▸ SUPPLIED MATERIAL
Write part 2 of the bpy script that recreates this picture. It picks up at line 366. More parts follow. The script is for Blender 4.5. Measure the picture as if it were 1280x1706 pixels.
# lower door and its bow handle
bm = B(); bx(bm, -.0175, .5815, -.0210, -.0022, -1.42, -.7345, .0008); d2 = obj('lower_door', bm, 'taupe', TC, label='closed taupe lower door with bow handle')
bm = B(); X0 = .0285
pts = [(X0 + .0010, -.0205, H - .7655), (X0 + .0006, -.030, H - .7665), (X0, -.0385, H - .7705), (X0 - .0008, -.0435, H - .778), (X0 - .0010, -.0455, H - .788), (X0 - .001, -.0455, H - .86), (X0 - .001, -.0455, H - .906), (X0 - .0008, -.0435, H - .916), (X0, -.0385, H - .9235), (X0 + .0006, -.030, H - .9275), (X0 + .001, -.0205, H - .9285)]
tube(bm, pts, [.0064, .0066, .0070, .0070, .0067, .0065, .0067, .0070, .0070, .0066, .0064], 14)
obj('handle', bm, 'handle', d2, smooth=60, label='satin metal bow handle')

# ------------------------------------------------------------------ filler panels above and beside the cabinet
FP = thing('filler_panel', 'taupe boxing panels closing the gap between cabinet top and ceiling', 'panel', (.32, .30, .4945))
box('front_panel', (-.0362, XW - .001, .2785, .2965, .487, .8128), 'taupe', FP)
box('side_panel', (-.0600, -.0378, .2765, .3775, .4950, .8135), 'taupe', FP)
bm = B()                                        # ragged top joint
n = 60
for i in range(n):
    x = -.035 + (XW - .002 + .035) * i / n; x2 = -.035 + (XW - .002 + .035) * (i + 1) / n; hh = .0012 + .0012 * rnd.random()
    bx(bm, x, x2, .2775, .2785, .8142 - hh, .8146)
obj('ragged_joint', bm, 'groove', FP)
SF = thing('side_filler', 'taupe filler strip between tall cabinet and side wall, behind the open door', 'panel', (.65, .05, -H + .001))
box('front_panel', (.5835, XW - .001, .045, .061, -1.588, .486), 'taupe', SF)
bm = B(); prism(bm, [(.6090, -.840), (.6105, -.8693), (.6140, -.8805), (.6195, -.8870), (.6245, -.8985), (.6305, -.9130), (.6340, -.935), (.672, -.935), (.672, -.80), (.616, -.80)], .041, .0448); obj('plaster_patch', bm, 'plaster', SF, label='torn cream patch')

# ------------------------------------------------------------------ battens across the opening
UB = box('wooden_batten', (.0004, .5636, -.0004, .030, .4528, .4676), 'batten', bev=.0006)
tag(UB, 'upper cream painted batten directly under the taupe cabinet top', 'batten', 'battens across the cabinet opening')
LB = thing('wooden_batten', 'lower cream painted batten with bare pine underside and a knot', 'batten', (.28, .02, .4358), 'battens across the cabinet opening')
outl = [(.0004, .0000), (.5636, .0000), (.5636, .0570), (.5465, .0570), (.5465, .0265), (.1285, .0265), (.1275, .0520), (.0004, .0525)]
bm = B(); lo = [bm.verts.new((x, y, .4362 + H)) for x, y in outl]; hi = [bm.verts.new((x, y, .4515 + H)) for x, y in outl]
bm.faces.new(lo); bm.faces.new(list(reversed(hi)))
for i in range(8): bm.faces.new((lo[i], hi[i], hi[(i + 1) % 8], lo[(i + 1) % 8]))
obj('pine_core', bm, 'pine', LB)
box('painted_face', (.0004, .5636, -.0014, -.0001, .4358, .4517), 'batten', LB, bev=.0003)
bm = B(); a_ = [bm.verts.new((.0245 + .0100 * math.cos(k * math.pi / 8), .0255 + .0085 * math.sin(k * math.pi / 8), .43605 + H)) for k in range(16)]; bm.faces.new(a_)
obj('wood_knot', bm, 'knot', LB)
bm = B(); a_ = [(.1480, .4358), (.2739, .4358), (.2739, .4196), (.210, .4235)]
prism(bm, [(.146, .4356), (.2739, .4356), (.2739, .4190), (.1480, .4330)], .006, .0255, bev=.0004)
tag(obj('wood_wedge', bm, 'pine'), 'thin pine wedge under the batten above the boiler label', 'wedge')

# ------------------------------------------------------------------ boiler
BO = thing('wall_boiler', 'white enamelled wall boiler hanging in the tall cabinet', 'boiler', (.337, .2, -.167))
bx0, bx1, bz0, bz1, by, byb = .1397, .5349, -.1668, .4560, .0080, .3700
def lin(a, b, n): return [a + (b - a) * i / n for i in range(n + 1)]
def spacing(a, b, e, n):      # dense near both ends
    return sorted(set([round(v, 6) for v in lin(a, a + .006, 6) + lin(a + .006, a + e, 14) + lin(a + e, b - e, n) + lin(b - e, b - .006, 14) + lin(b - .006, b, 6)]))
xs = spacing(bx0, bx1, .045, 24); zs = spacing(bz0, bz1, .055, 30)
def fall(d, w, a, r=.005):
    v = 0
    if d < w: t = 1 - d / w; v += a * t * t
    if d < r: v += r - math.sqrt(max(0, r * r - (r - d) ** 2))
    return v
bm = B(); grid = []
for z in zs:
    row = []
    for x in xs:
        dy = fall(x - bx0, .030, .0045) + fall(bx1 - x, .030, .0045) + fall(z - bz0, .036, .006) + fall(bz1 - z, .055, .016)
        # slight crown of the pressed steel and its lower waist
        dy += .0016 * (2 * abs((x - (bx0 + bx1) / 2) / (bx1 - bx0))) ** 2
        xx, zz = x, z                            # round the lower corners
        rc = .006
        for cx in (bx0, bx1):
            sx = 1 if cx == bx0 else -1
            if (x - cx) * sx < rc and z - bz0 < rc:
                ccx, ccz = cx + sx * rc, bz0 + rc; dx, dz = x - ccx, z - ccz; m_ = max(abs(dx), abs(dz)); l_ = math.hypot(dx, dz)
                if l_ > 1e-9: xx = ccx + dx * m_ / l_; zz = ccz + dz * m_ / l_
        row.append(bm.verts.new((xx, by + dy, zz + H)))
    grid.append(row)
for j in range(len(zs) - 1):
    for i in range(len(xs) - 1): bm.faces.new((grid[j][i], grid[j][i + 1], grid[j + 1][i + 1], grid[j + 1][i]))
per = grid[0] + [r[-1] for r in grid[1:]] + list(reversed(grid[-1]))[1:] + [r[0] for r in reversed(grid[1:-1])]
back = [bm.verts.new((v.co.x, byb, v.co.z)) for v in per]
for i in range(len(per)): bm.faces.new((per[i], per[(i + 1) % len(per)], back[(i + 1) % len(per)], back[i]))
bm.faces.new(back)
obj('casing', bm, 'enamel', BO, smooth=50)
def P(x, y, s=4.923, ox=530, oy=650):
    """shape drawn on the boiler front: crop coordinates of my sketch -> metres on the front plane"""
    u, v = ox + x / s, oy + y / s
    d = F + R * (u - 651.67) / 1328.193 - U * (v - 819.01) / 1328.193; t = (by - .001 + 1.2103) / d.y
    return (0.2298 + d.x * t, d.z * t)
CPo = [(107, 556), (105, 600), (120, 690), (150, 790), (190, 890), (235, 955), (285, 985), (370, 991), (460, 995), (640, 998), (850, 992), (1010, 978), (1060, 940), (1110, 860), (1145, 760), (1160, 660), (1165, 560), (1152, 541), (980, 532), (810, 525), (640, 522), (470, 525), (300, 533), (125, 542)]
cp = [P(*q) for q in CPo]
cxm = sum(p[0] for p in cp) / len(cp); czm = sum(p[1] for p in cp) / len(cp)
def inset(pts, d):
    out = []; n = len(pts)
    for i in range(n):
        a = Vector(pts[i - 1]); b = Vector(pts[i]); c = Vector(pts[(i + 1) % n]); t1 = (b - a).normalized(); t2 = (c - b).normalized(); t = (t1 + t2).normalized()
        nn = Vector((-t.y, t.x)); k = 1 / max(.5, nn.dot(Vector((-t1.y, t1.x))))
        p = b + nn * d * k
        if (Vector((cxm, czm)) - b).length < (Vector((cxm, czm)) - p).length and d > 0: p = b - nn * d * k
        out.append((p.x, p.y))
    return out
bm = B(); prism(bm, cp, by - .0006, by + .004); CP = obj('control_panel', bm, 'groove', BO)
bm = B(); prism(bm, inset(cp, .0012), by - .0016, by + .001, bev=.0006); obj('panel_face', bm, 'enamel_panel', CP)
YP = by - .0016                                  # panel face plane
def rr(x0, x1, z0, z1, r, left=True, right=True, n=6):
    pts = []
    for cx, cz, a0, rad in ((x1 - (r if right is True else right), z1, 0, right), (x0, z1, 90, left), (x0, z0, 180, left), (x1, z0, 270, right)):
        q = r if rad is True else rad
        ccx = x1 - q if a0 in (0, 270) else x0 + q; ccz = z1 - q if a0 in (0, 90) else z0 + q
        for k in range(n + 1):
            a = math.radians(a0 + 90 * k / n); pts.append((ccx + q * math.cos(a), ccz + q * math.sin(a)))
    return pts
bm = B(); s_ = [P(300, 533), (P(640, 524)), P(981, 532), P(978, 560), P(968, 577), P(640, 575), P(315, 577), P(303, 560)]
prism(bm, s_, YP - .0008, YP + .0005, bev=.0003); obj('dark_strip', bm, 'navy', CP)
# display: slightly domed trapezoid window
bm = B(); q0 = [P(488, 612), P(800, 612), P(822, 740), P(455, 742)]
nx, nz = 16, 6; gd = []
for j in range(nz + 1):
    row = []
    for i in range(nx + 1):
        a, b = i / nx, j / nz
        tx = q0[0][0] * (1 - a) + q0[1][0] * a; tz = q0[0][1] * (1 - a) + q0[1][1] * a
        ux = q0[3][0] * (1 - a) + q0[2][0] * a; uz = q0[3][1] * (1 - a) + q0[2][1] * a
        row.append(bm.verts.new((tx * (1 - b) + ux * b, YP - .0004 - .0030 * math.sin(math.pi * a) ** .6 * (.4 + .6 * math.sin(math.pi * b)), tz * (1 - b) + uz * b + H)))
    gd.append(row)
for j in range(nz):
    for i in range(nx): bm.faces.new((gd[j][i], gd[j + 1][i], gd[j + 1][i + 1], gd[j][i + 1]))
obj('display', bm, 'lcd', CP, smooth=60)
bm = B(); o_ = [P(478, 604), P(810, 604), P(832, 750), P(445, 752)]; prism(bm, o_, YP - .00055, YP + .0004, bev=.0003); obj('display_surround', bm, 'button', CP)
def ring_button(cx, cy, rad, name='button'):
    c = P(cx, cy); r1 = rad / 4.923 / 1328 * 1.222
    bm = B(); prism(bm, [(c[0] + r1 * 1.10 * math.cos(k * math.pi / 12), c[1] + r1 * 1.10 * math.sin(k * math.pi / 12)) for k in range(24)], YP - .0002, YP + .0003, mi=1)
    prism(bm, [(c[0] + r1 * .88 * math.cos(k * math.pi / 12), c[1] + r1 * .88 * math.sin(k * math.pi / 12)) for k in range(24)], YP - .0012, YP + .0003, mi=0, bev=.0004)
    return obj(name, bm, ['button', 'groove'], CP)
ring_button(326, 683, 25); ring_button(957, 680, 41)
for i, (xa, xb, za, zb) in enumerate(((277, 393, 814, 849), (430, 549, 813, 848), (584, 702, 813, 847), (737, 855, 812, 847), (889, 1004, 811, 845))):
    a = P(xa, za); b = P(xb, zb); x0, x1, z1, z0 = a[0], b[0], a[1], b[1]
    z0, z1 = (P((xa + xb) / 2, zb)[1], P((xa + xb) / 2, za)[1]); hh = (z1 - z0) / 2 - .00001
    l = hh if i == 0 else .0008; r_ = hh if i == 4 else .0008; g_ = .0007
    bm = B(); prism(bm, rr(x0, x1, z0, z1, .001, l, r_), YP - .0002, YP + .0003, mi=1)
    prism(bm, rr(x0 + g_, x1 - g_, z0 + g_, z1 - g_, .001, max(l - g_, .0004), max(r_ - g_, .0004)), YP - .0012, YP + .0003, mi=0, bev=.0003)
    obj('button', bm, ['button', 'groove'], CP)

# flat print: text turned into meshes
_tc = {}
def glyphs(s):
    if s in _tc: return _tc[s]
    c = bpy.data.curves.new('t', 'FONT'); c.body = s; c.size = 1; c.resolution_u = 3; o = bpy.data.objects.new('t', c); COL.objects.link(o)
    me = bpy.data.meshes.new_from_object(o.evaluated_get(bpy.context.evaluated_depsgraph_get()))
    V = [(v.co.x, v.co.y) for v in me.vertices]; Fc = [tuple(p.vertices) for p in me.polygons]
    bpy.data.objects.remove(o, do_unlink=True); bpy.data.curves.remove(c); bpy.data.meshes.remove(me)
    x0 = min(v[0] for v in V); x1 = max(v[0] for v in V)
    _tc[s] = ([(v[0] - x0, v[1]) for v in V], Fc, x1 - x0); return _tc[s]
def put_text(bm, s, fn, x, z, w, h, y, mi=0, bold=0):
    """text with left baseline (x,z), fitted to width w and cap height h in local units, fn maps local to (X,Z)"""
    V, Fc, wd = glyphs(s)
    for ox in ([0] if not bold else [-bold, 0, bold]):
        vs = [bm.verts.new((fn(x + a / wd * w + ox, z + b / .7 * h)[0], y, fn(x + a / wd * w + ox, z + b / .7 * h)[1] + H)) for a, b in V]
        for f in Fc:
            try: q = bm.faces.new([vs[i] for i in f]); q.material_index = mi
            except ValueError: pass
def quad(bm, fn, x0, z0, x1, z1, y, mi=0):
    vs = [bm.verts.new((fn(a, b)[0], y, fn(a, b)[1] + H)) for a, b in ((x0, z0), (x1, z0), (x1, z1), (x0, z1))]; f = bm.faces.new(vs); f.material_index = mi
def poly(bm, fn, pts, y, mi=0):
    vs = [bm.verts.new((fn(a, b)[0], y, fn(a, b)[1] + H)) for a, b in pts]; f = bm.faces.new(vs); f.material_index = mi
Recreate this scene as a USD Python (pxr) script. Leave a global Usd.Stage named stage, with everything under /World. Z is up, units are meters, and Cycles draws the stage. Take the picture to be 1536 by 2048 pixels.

▸ SET EXERCISE
Quote the records from their first line to the line with "obj('handle', bm, 'handle', d2, smooth=60, label='satin", inclusive, without adding or dropping anything.

▸ TASK ANSWER
Write part 2 of the bpy script that recreates this picture. It picks up at line 366. More parts follow. The script is for Blender 4.5. Measure the picture as if it were 1280x1706 pixels.
# lower door and its bow handle
bm = B(); bx(bm, -.0175, .5815, -.0210, -.0022, -1.42, -.7345, .0008); d2 = obj('lower_door', bm, 'taupe', TC, label='closed taupe lower door with bow handle')
bm = B(); X0 = .0285
pts = [(X0 + .0010, -.0205, H - .7655), (X0 + .0006, -.030, H - .7665), (X0, -.0385, H - .7705), (X0 - .0008, -.0435, H - .778), (X0 - .0010, -.0455, H - .788), (X0 - .001, -.0455, H - .86), (X0 - .001, -.0455, H - .906), (X0 - .0008, -.0435, H - .916), (X0, -.0385, H - .9235), (X0 + .0006, -.030, H - .9275), (X0 + .001, -.0205, H - .9285)]
tube(bm, pts, [.0064, .0066, .0070, .0070, .0067, .0065, .0067, .0070, .0070, .0066, .0064], 14)
obj('handle', bm, 'handle', d2, smooth=60, label='satin metal bow handle')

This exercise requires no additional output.